Sunday 7 October 2012

It's no longer there!

Every so often I come to my senses.  It is possible to become so used to the street scene which is in the here and now, but totally obliterate from my mind the street scene which used to be.  Then searching for photographs of the former layout and land use, draw a blank.  I can give you any number of pictures of the Clock Tower or the Cathedral, or a different photo of St Peter's Street for every day of the year.  But there are locations which never were photogenic or important enough for anyone to use time and a length of film to record what was there, even once.  And that's a shame.

Here are two examples from this week's problem-solving exercise.  We now think of Albion Road as being almost exclusively residential.  I know that many residents will remember buying fish 'n' chips on the right-hand side going down.  After number 25 on the left are some rather impressive two-and-a-half storey homes (right).  They are newish, which raises the question of what was there before, since the rest of this little estate is around 120 years old.   Just one picture has turned up of the former buildings.  Dye works, cleaners, iron foundry, rubber works; all were here at some point, but presumably only one owner at a time.

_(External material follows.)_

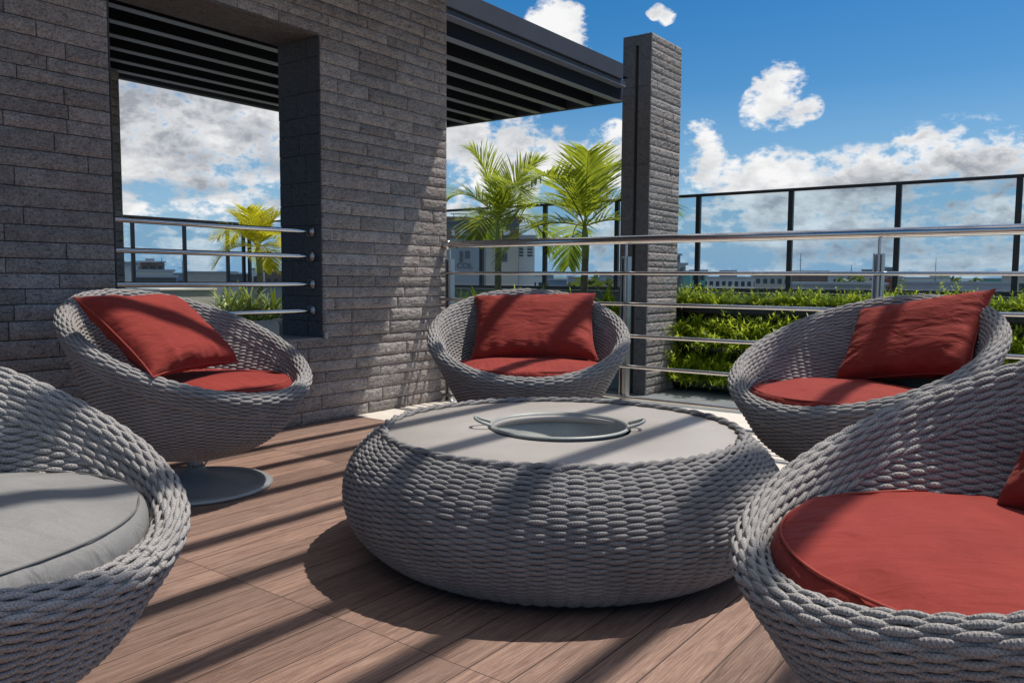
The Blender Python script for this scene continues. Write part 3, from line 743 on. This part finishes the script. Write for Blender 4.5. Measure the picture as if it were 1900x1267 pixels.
for k_, (dr, dz_) in enumerate(((.0, .0), (-.008, -.0015))):
    ph = np.arange(84 * 8) * 2 * PI / (84 * 8)
    wv = np.cos(ph * 42 + k_ * PI)
    P = np.stack([(.603 + dr + .006 * wv) * np.cos(ph), (.603 + dr + .006 * wv) * np.sin(ph), .399 + dz_ + .004 * np.sin(ph * 42 + k_ * PI)], -1)
    N = np.stack([np.cos(ph), np.sin(ph), 0 * ph], -1); ring_tube(P, N, True, .0075, .0075, 8, acc4)
rope_obj('rope_rim', acc4, M_ROPET, tb)
RH = .238
mb = MB(); mb.lathe([(RH, .372), (RH, .390), (RH + .002, .3915), (.592, .3915), (.594, .390), (.594, .372)], 96, closed=True); mb.build('tabletop', M_TOP, tb)
mb = MB(); mb.lathe([(0, .012), (.55, .012), (.55, .03), (0, .03)], 64); mb.build('base_plate', M_BLACK, tb)
tag(tb, 'low round grey rope table with a pale stone top', 'table')
# fire bowl set into the top
fb = empty('fire_bowl', (TCX + .02, TCY + .02, .394)); fb.scale = (.955, .955, .955)
mb = MB(); pr = [(.253, .006), (.2495, .009), (.245, .007), (.241, .0), (.226, -.05), (.19, -.10), (.12, -.128), (0, -.135), (0, -.142), (.125, -.135), (.20, -.105), (.238, -.05), (.244, -.01), (.254, -.002), (.256, .003)]
mb.lathe(pr, 96, closed=True); mb.build('bowl', M_ALU2, fb)
base_a = math.atan2(.84, -.55)
for k in (0, 1):
    a = base_a + (.12 if k == 0 else PI - .10)
    ux, uy = math.cos(a), math.sin(a); px_, py_ = -uy, ux
    pts = []
    for q in np.linspace(-1, 1, 13):
        w_ = .045 * q if abs(q) < 1 else .045 * q
        ext = .056 * (1 - abs(q) ** 4); pts.append((ux * (.248 + ext) + px_ * w_, uy * (.248 + ext) + py_ * w_, .010 + .022 * (1 - abs(q) ** 3)))
    mb = MB(); mb.tube(pts, .0058, 8); mb.build('handle', M_ALU2, fb)
tag(fb, 'round galvanised metal bowl with two loop handles set in the tabletop', 'bowl')

# ================================================================== PLANTS
def leaf_mesh(mb_, tones, base, dirv, up, length, width, droop, tone, seg=4, fold=.25):
    """tapered strip that bends down; appended to mb_"""
    p = Vector(base); d = Vector(dirv).normalized(); upv = Vector(up)
    side = d.cross(upv); side = side if side.length > 1e-3 else d.cross(Vector((1, 0, 0))); side.normalize()
    k = len(mb_.v); vs = []; fs = []
    for i in range(seg + 1):
        u = i / seg; wd = width * (math.sin(PI * min(1, .18 + u * .82)) ** .7) * (1 if i < seg else .05)
        n = side.cross(d)
        vs += [p - side * wd, p + n * fold * wd, p + side * wd]
        p = p + d * (length / seg); d = (d + Vector((0, 0, -droop / seg))).normalized()
    for i in range(seg):
        a = i * 3; fs += [(a, a + 1, a + 4, a + 3), (a + 1, a + 2, a + 5, a + 4)]
    mb_.add(vs, fs, True); tones += [tone] * len(vs)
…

Does anyone have other Albion Road pictures which also show these industrial buildings within an otherwise residential street?








In a nearby location I am unable to find even one picture of the site.  It is on a corner of the former Gaol Field at the Stanhope Road end of Camp Road, which used to be a small nursery.  These houses (right) occupy the site today but until the 1950s the first house on this side of the road was number 12.

According to the street directories it was known as Yokohama Nursery Co Ltd, in the ownership of Mr A Dimmock.  It appears to have been a nursery since the mid 1920s, which is when the Corporation, then in ownership of the prison estate, began to sell the field adjacent to the building.



Does anyone have a photograph of this nursery, or any sales or marketing literature for it?  The author would like to make a former piece of the east end better known than it is.